O Now promete ser diferente da concorrência e apresenta trunfos e ambição. Já é alguma coisa, a seu tempo se verá se cumpre os objetivos.
Boa-sorte é sempre o que desejo quando nasce um projeto jornalístico. Bem precisamos que mais ideias corram bem e se concretizem.
2.
O novo canal pertence ao grupo editorial do Correio da Manhã e da CMTV. Também da revista Sábado, do Record e do Jornal de Negócios.
O universo Correio da Manhã não vai ao encontro do que é o meu conceito de jornalismo de referência. Acredito noutra matriz, noutro modo de apresentar e trabalhar as notícias, acredito sobretudo que o jornalismo não pode ser um instrumento do populismo e, de alguma forma, o Correio da Manhã tem contribuído para que a sociedade portuguesa seja mais crispada, mais desconfiada em relação à classe política e mais justicialista.
Tenho alguns amigos no Correio da Manhã, alguns que admiro e respeito.
Nunca me tentaram contratar e não aceitaram uma ideia que lhes apresentei há uns anos para escrever uma crónica futebolística, julgo que durante um Campeonato do Mundo.

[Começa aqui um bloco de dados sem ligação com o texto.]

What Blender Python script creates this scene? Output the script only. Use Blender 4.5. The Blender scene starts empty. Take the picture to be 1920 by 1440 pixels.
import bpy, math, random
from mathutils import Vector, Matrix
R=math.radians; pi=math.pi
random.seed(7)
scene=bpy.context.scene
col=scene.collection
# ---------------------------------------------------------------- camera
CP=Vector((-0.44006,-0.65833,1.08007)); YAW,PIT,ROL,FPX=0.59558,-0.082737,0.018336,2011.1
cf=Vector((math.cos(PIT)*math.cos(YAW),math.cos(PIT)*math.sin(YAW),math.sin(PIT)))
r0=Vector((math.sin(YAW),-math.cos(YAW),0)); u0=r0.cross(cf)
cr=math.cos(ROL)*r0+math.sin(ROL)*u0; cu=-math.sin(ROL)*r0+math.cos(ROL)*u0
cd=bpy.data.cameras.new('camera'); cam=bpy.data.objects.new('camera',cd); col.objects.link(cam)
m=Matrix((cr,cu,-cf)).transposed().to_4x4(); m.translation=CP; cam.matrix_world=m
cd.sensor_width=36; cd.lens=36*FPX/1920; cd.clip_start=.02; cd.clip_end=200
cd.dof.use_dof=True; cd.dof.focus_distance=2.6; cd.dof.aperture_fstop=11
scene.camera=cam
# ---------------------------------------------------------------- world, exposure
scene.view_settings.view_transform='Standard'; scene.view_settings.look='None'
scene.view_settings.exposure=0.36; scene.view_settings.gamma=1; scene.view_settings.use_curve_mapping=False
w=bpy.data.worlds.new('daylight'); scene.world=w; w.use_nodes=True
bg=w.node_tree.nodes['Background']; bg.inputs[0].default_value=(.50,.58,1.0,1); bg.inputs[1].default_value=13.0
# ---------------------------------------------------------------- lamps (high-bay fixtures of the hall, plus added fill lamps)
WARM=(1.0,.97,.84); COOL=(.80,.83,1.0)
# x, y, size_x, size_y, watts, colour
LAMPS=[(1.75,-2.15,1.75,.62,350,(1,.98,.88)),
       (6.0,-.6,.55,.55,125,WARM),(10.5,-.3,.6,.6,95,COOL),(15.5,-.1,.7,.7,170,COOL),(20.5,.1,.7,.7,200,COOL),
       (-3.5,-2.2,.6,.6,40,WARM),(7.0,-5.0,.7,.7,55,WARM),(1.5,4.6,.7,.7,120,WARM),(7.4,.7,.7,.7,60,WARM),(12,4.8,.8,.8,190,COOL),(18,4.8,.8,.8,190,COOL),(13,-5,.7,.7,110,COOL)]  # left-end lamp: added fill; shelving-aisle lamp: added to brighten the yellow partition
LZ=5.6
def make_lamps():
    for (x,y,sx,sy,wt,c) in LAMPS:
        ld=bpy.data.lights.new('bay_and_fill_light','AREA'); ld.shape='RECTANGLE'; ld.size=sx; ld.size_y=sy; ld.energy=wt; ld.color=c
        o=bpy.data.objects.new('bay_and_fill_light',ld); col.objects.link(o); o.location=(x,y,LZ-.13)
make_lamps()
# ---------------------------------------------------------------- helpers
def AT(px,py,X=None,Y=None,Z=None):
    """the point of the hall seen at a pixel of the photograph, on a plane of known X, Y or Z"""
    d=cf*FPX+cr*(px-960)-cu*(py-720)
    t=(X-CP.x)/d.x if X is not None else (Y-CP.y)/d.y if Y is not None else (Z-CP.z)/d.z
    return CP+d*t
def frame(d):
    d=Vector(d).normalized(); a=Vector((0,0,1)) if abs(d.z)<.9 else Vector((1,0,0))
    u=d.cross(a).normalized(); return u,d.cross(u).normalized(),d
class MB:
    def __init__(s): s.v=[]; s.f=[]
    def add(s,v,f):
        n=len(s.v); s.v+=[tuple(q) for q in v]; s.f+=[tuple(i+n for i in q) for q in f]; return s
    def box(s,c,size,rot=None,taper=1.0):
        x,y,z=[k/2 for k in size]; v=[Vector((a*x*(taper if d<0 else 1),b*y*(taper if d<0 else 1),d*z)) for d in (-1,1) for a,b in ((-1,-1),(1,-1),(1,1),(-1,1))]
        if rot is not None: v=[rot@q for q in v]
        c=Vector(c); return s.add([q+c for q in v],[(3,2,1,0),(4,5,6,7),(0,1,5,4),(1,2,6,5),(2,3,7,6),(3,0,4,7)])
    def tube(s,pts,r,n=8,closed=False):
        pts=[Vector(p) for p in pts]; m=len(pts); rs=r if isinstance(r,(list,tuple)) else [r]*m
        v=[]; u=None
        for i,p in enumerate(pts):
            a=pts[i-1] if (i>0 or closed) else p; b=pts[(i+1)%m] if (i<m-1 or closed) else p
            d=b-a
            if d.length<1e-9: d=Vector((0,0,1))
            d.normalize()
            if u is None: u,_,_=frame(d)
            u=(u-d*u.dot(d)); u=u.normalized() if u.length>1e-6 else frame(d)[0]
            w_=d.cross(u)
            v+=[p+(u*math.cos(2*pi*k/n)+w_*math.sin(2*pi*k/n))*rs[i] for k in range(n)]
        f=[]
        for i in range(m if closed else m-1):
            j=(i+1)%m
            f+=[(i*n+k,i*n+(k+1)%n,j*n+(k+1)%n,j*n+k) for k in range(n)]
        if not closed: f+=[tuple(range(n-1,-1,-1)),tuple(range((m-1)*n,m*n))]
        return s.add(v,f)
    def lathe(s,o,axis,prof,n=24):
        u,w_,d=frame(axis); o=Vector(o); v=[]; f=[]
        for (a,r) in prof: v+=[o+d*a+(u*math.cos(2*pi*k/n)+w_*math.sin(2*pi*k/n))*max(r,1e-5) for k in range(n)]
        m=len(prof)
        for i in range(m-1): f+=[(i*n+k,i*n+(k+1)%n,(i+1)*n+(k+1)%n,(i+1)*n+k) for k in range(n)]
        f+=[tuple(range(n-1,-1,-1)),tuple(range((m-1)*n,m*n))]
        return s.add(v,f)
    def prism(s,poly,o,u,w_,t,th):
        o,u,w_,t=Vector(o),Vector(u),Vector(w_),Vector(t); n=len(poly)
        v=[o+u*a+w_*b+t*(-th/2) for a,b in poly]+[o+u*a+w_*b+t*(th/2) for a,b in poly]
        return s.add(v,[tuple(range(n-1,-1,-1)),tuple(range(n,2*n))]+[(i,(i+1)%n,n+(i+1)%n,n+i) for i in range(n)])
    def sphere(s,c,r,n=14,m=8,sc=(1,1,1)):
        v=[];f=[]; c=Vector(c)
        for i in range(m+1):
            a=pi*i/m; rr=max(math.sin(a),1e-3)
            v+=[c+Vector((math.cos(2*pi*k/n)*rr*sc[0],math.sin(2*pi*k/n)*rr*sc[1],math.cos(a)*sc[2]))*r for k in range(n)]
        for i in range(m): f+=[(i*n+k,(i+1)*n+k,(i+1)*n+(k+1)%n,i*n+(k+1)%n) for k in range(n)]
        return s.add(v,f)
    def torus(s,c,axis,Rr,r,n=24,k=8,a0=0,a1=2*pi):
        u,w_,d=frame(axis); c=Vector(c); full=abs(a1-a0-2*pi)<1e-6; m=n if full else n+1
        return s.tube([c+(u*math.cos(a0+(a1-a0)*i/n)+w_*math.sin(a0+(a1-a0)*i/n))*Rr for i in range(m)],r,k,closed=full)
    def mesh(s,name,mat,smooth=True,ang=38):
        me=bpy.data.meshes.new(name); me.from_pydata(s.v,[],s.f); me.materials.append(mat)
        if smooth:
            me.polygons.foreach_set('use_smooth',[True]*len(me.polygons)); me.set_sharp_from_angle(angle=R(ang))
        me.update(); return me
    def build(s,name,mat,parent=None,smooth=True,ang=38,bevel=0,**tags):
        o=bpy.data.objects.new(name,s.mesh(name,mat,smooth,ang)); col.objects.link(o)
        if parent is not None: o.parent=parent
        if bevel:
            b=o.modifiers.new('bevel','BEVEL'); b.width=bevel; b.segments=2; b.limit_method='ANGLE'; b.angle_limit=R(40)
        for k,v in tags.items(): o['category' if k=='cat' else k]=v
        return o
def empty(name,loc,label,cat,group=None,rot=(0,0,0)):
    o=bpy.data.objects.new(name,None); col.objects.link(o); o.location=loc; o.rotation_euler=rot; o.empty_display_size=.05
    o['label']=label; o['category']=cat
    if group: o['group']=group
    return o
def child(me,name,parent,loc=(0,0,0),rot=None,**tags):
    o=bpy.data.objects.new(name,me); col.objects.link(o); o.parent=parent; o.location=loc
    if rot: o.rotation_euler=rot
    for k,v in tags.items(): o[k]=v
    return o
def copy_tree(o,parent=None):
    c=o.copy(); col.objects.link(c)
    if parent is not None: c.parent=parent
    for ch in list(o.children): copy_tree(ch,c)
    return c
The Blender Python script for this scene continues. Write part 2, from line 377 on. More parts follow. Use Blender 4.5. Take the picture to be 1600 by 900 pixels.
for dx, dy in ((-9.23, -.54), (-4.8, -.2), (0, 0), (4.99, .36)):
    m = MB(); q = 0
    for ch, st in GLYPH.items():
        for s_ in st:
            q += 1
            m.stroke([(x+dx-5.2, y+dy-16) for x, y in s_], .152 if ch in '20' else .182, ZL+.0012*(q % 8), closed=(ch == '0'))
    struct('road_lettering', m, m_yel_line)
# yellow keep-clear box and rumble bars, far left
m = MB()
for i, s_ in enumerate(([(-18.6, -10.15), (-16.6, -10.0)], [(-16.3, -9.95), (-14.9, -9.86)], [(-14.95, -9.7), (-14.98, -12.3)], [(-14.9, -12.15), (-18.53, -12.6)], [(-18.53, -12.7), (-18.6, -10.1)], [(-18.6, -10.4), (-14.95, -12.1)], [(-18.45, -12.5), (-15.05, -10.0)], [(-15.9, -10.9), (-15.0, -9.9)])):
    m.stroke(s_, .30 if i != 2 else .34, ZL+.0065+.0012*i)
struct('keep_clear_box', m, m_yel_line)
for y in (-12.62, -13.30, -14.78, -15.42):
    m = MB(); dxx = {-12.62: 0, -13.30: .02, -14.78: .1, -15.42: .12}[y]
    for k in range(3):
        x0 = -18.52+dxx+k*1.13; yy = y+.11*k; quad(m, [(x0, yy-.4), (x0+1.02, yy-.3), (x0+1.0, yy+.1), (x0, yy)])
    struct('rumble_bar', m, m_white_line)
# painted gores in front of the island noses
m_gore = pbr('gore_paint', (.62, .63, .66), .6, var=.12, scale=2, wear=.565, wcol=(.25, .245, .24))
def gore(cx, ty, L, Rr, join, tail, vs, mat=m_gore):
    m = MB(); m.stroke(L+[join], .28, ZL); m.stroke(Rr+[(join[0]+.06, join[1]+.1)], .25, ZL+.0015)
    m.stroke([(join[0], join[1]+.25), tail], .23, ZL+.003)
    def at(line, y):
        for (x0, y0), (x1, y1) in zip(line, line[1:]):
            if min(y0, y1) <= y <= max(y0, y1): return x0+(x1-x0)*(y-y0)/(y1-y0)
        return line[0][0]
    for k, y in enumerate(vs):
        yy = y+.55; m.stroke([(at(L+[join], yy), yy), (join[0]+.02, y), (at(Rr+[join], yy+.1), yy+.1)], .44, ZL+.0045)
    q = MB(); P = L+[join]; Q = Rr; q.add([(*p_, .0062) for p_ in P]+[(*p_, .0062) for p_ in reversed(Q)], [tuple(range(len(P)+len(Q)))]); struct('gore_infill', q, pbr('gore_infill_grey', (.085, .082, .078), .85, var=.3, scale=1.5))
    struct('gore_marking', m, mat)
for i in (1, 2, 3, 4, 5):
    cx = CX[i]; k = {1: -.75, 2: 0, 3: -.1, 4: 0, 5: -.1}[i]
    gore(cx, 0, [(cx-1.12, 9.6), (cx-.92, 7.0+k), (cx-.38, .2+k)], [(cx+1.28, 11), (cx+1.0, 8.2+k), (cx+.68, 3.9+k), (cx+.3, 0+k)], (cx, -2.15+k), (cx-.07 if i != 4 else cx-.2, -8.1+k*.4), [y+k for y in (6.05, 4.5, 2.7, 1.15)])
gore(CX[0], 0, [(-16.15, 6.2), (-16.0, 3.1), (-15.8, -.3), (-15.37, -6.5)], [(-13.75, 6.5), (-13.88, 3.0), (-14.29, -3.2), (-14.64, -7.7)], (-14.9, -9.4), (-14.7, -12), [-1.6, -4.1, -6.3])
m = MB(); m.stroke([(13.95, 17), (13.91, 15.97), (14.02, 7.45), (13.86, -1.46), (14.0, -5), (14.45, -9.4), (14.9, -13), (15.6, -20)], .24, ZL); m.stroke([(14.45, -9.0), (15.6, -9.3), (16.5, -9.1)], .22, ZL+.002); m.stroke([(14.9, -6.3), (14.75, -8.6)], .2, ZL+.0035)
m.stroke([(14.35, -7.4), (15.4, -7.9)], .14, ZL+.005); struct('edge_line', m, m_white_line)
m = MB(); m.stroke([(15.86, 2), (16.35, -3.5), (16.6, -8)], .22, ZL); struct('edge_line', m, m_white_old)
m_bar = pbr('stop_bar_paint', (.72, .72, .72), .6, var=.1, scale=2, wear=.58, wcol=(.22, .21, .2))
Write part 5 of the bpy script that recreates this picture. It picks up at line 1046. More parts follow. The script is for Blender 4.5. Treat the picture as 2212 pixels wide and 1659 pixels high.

O que penso do Correio da Manhã foi sempre correspondido por eles em relação a mim – o jornalismo que fiz, as crónicas que escrevo não vão ao encontro do que é a informação e a opinião defendidas (legitimamente) pelo projeto editorial de maior sucesso em Portugal.
3.
Posto o contexto acrescento um ponto à discussão.
Quando passo pela redação do Correio da Manhã vejo o que me apaixonou no início da carreira, é lá que encontro os jornalistas que mais se aproximam aos que conheci nos tempos de ouro.
Na redação do semanário O Jornal de há trinta anos, e depois no DN, a larga maioria era jornalista a tempo inteiro. Quando se “fechava” a edição iam jantar e conversar sobre notícias e depois do jantar eram “engolidos” pela noite por que esta se aproximava de uma ideia de “verdade”.
Com o Rogério Rodrigues conheci polícias e informadores.
Com Cardoso Pires conheci a força do substantivo e a poesia das mulheres perdidas e dos néons.
Com Assis Pacheco a arte da resistência e a regra de que o jornalismo não se compadece com o medo ou a superfície.
Com aquela gente mergulhei em lugares proibidos. Perdi-me em restaurantes chineses clandestinos, pensei na vida ao lado de uma garrafa de Famous Grouse, dormi pouco e às vezes nada, arrisquei pelo amor ao jornalismo, divorciei-me, acordei em lugares impróprios, comi feijoada às seis da manhã no Cacau da Ribeira, tomei “banho” no jornal e o pequeno-almoço em tascas de má fama.
Tempos felizes.
4.
E hoje, estando particularmente à vontade para o afirmar, é naquela redação que continuo a reconhecer gente comprometida com esse pacto de vida e de morte com a profissão.
É ali que vejo gente que se confunde com os ladrões, que bebe copos com informadores e agentes secretos, é ali que estão os que se divorciam mais do que os outros, os que não têm uma vida normal, os que não sabem o que fazer quando estão em férias, os malvestidos e desgrenhados que se estão a borrifar para a imagem, também os mais insuportáveis e inclementes.
Era isto.
Dificilmente voltaria a uma redação assim, tornei-me outro.
Mas é justo reconhecer que aquelas pessoas são as últimas de um tempo quase morto…
e estão a ganhar, o que me deixa secretamente satisfeito.